Monarch butterflies need milkweed. It’s the only plant that female monarchs will lay eggs on and when the eggs mature, it’s the only plant the caterpillars that become butterflies will eat. As cities and towns spread out, there’s less milkweed growing naturally, so the Cooper volunteers will be growing it.
With the help of the Master Naturalists, a volunteer group that studies and protects the environment, the butterfly volunteers received milkweed seedlings and instructions on how to plant and grow them. They also received packets of seeds that will grow into butterfly attracting wildflowers.
While the volunteers care for their own butterfly gardens, they’ll be able to write about the experience and post photos on a website that will be dedicated to the project.
There are some monarchs in the area now, Kelly said, but in the fall, thousands will pass through on their way to their winter home in Mexico. The annual migration actually takes several generations to achieve. The butterflies that arrive in August will lay eggs on the milkweed plants.

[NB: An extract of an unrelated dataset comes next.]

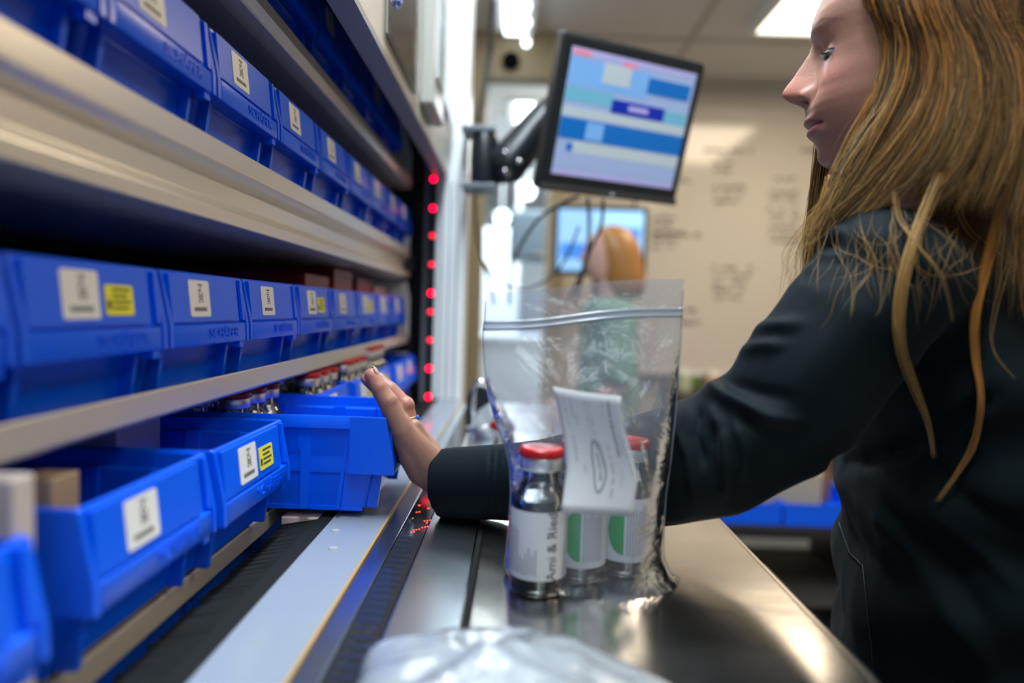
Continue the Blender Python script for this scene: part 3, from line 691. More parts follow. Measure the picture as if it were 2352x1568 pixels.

The eggs are very small and laid one at a time, information supplied by the Master Naturalist explains. The eggs hatch within a few days and a caterpillar emerges. The caterpillar will only eat milkweed and after about two weeks, it finds a spot to attach to the plant and it becomes chrysalis. About ten days after that, the monarch butterfly emerges.
Bella Vista is a monarch city, Kelly said, so making it even more welcoming to the annual visitors just makes sense.